The length of the chord x + y = 3 intercepted by the circle `x^2 + y^2 - 2x- 2y - 2 =0` is

To find the length of the chord \( x + y = 3 \) intercepted by the circle given by the equation \( x^2 + y^2 - 2x - 2y - 2 = 0 \), we can follow these steps: ### Step 1: Rewrite the Circle Equation First, we will rewrite the equation of the circle in standard form. The given equation is: \[ x^2 + y^2 - 2x - 2y - 2 = 0 \] We can rearrange it as: \[ x^2 - 2x + y^2 - 2y = 2 \] Now, we complete the square for \( x \) and \( y \). ### Step 2: Completing the Square For \( x^2 - 2x \): \[ x^2 - 2x = (x - 1)^2 - 1 \] For \( y^2 - 2y \): \[ y^2 - 2y = (y - 1)^2 - 1 \] Substituting these back into the equation gives: \[ (x - 1)^2 - 1 + (y - 1)^2 - 1 = 2 \] Simplifying this: \[ (x - 1)^2 + (y - 1)^2 - 2 = 2 \] \[ (x - 1)^2 + (y - 1)^2 = 4 \] This shows that the circle has a center at \( (1, 1) \) and a radius of \( 2 \). ### Step 3: Finding the Perpendicular Distance from the Center to the Chord The line \( x + y = 3 \) can be rewritten in the form \( Ax + By + C = 0 \): \[ x + y - 3 = 0 \quad \Rightarrow \quad A = 1, B = 1, C = -3 \] The center of the circle is \( (1, 1) \).
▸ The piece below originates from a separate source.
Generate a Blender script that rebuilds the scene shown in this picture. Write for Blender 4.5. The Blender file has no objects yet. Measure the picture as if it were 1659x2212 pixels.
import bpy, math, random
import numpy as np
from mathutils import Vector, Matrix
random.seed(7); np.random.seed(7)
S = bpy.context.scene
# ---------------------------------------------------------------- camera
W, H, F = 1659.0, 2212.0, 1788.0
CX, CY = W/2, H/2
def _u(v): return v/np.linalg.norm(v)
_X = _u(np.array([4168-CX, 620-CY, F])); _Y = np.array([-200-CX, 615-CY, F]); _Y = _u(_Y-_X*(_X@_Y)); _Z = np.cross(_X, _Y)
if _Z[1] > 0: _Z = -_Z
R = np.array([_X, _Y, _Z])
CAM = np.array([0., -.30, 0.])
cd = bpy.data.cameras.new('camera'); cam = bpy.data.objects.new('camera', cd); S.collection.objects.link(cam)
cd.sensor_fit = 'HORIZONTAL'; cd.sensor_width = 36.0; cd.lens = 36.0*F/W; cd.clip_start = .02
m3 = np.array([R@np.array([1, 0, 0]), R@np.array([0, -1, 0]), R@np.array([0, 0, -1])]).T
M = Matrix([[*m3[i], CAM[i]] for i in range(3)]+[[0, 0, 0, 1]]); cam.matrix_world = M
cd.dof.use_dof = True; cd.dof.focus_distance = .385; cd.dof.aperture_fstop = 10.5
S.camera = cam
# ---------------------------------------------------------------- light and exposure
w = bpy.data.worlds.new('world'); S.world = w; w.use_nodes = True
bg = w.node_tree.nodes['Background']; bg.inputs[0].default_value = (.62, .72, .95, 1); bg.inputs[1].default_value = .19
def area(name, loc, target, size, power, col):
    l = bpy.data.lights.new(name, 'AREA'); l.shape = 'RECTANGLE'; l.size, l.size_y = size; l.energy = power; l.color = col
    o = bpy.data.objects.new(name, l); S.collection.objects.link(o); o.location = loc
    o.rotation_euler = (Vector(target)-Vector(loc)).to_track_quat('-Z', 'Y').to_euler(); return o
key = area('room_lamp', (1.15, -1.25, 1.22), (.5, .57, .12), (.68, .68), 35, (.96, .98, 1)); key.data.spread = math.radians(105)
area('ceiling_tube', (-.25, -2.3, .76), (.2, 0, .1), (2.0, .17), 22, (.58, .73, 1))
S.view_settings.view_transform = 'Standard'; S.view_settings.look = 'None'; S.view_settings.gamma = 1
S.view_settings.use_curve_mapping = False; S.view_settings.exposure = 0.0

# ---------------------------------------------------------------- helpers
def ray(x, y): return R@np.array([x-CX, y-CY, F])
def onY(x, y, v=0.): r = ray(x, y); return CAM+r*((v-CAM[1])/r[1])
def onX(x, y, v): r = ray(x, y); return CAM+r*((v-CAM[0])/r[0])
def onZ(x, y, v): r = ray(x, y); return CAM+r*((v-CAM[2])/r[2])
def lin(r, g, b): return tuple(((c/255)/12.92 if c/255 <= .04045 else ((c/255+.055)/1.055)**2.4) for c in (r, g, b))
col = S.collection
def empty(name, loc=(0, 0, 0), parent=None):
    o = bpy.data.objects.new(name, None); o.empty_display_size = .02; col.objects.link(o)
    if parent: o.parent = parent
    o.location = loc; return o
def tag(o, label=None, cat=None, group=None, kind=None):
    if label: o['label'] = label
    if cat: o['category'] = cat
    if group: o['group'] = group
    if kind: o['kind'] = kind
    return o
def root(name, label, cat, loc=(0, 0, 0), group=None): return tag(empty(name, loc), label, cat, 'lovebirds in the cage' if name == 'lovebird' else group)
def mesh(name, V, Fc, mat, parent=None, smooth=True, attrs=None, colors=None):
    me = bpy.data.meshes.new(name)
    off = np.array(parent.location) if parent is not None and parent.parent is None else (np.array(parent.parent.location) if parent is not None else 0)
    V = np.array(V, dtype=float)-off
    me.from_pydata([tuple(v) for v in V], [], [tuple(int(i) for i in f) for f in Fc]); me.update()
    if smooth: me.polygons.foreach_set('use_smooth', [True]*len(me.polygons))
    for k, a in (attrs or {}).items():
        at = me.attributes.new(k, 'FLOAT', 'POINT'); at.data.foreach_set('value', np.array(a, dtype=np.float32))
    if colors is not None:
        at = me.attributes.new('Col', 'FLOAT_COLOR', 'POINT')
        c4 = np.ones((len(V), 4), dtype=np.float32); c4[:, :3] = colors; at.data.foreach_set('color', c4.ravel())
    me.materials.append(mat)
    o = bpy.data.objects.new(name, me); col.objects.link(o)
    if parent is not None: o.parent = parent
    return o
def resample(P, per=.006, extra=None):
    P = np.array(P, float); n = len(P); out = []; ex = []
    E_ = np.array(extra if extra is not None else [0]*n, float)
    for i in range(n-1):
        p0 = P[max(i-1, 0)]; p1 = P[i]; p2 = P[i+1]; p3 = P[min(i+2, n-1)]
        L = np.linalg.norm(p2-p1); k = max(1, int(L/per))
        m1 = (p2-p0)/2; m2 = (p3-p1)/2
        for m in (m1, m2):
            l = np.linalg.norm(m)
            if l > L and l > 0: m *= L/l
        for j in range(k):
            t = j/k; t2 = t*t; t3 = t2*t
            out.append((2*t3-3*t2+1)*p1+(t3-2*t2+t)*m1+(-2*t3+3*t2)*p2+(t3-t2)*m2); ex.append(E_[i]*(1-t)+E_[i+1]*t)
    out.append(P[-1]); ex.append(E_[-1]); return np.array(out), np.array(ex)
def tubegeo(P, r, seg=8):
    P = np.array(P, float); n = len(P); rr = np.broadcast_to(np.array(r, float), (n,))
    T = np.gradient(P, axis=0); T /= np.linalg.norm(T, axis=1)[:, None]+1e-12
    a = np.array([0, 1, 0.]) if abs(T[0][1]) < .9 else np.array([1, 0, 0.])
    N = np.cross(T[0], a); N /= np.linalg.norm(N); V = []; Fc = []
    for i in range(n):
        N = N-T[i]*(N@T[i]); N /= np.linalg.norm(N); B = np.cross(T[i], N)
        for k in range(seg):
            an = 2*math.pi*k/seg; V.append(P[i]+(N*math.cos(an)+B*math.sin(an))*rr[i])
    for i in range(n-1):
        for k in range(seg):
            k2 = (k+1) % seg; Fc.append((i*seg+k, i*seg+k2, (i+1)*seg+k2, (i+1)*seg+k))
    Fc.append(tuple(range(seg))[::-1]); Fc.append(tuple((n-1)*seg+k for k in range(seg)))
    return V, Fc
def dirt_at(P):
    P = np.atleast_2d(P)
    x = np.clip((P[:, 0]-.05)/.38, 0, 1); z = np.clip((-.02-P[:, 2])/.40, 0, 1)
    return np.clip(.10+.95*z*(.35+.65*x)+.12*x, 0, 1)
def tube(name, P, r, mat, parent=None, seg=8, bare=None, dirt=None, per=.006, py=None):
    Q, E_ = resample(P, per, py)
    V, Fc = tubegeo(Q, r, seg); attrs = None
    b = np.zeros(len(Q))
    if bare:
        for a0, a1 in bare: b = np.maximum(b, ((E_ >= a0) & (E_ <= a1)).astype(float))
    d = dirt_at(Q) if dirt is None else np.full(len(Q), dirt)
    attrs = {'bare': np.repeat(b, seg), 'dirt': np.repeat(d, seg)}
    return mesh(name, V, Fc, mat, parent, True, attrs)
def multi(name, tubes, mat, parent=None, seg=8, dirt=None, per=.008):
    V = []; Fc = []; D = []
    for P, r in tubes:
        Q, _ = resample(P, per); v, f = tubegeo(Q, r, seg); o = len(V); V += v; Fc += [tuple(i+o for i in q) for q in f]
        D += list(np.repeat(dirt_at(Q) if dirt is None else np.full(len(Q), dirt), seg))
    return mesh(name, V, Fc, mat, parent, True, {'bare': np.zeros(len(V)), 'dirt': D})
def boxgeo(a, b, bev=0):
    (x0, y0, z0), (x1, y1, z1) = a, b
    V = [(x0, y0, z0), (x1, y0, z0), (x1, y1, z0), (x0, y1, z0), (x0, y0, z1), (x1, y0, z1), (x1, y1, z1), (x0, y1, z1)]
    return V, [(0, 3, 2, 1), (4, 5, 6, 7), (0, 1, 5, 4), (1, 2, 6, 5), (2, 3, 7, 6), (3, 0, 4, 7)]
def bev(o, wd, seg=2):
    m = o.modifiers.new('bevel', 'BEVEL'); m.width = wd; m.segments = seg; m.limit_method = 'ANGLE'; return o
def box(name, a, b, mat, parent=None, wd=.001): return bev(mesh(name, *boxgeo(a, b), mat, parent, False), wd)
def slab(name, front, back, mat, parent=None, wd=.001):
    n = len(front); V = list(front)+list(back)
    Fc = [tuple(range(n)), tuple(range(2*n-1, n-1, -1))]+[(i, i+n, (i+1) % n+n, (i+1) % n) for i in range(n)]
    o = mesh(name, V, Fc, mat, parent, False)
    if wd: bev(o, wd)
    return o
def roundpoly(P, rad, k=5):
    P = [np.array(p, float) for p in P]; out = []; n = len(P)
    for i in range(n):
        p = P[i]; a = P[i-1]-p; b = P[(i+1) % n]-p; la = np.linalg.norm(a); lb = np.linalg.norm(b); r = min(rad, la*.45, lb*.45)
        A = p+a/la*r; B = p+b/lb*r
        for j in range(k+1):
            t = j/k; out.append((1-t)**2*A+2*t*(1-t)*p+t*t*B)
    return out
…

We can find the perpendicular distance \( d \) from the center to the line using the formula: \[ d = \frac{|Ax_1 + By_1 + C|}{\sqrt{A^2 + B^2}} \] Substituting \( (x_1, y_1) = (1, 1) \): \[ d = \frac{|1 \cdot 1 + 1 \cdot 1 - 3|}{\sqrt{1^2 + 1^2}} = \frac{|1 + 1 - 3|}{\sqrt{2}} = \frac{|-1|}{\sqrt{2}} = \frac{1}{\sqrt{2}} \] ### Step 4: Using Pythagoras' Theorem to Find Half the Chord Length Let \( r \) be the radius of the circle, which is \( 2 \), and \( d \) be the distance from the center to the chord, which we found to be \( \frac{1}{\sqrt{2}} \). The relationship between the radius, the distance to the chord, and half the chord length \( L \) is given by: \[ r^2 = d^2 + L^2 \] Substituting the known values: \[ 2^2 = \left(\frac{1}{\sqrt{2}}\right)^2 + L^2 \] \[ 4 = \frac{1}{2} + L^2 \] \[ L^2 = 4 - \frac{1}{2} = \frac{8}{2} - \frac{1}{2} = \frac{7}{2} \] Thus, \[ L = \sqrt{\frac{7}{2}} = \frac{\sqrt{7}}{\sqrt{2}} = \frac{\sqrt{14}}{2} \] ### Step 5: Finding the Total Length of the Chord The total length of the chord is \( 2L \): \[ \text{Length of the chord} = 2L = 2 \cdot \frac{\sqrt{14}}{2} = \sqrt{14} \] ### Final Answer The length of the chord \( x + y = 3 \) intercepted by the circle is \( \sqrt{14} \).